Perché la Theory of Change – Teoria del Cambiamento funziona in questi contesti?
Perché la co-progettazione e l’infrastrutturazione delle reti non sono processi da lasciare al caso o alla sola buona volontà dei soggetti della comunità. Hanno bisogno di persone che conoscano la complessità dentro la quale si dovranno muovere e che abbiano strumenti metodologici consolidati e fondati sull’esperienza. Conoscere l’approccio e gli strumenti tipici della Teoria del Cambiamento può sicuramente fornire un ottimo ecosistema all’interno del quale far nascere e crescere co-progettazioni che aspirino a creare “comunità trasformative”. È stata proprio questa la sfida raccolta dalle Residenze del progetto “Luoghi che parlano”, nel corso delle quali, con un ampia rete di soggetti del Nord (a Milano), Centro (a Rieti) e Sud Italia (a Napoli) si è riflettuto e sperimentato, anche con simulazioni e attività laboratoriali, il processo faticoso ed entusiasmante al tempo stesso di costruzione di una comunità.

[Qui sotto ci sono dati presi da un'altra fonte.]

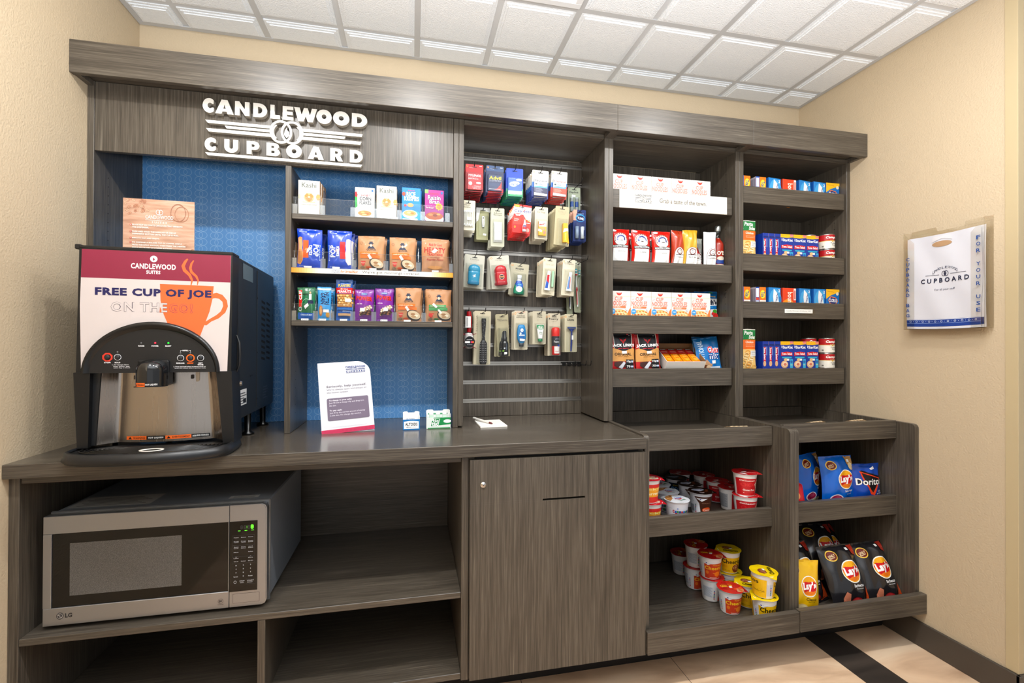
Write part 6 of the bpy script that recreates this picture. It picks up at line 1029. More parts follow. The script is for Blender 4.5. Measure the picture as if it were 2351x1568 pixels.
# ------------------------------------------------------------------ coffee machine
cm = thing('coffee_machine', 'large black coffee machine with a white and maroon mug poster front, on the counter', 'coffee machine', (-.938, 1.570, .9143), radians(2.6))
BK = M('#1a1b1d', .38); BK2 = M('#242629', .45); SID = plaster('black_powder_coat', (.13, .135, .14), 900, .15, .0005); SID.node_tree.nodes['Principled BSDF'].inputs['Roughness'].default_value = .38
def cp(b, name, par=cm): return b.build(name, par)
b = MB(); b.box(.004, .392, .062, .532, .085, .612, SID, .003)
b.box(.0, .394, .058, .064, .09, .613, BK, .001); b.box(.392, .3935, .285, .525, .10, .60, SID, .0006)
for r_ in range(11):
    for c_ in range(2):
        y0 = .338+.074*c_; z0 = .492-.0215*r_
        b.add([(.3942, y0, z0+.006), (.3942, y0+.052, z0), (.3942, y0+.052, z0-.009), (.3942, y0, z0-.003)], [[0, 1, 2, 3]], M('#050506', .9))
for y, z in ((.288, .50), (.288, .30), (.288, .13), (.515, .45), (.515, .14), (.10, .60), (.25, .605), (.20, .22), (.22, .22)): b.lathe([(0, .0012), (.0028, .001), (.0034, 0)], M('#3a3c40', .3, .8), 10, TR(.3936, y, z) @ RY(pi/2), cap=False)
b.art([('r', 0, 0, 1, 1, '#6d7b82')], rightf(.115, .052, .392, .113, .549)); cp(b, 'housing')
for nm, y0, z0, w_, h_ in (('data_label', .058, .128, .10, .052), ('data_label', .365, .115, .075, .065)):
    b = MB(); b.box(.3925, .3932, y0, y0+w_, z0, z0+h_, M('#d9dadb', .5), .0002)
    b.art([('r', .05, .1+.16*k, .95-.12*(k % 3), .16+.16*k, '#6b6d70') for k in range(5)]+[('r', .6, .15, .92, .4, '#2b2c2e')], rightf(w_, h_, .3932, y0, z0)); cp(b, nm)
b = MB(); b.lathe([(0, .010), (.007, .010), (.0085, .004), (.013, .003), (.014, 0)], CHROME, 24, TR(.392, .078, .203) @ RY(pi/2), cap=False); b.box(.402, .4025, .0772, .0788, .198, .208, M('#222', .5), .0001); cp(b, 'lock')
b = MB(); b.tube([(.393, .048, .36), (.402, .044, .335), (.404, .043, .30), (.402, .044, .265), (.393, .048, .24)], [.002, .004, .005, .004, .002], BK2, 10); cp(b, 'door_pull')
for x, y in ((.03, .50), (.362, .50), (.362, .29), (.03, .12)):
    b = MB(); b.lathe([(0, 0), (.022, 0), (.022, .006), (.010, .012), (.012, .086)], M('#111214', .3), 20, TR(x, y, .0)); cp(b, 'leg')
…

Il progetto cui si riferisce questo articolo è “Reti di Comunità Solidali e Competenti: pratiche di Sosten-Abilità e Cura”. È stato proposto da ARCS APS – ARCI CULTURE SOLIDALI Partner: A Sud Ecologia e Cooperazione Onlus, TAMAT, PATATRAC, Pax Christi, Laudato si’, Fairwatch e Associazione Persone Comuni; ed è stato finanziato dal Ministero del Lavoro e delle Politiche Sociali – Direzione Generale del Terzo settore e della responsabilità sociale delle imprese – Avviso n. 2/2020.
MONICA FAZZI dice
Ringrazio per questi stimoli, riflessioni ed indicazioni. E’ fondamentale chr gli enti chiamati alla co progettazione la vivano ne come una copia dei propri servizi ne come una integrazione ma come una infrastruttura terza di servizio che nascia ed ha una identita’ propria. Dalle diverse esperienze di coprogettazione sono interessata ad ulteriori confronti di strumenti e buone prassi.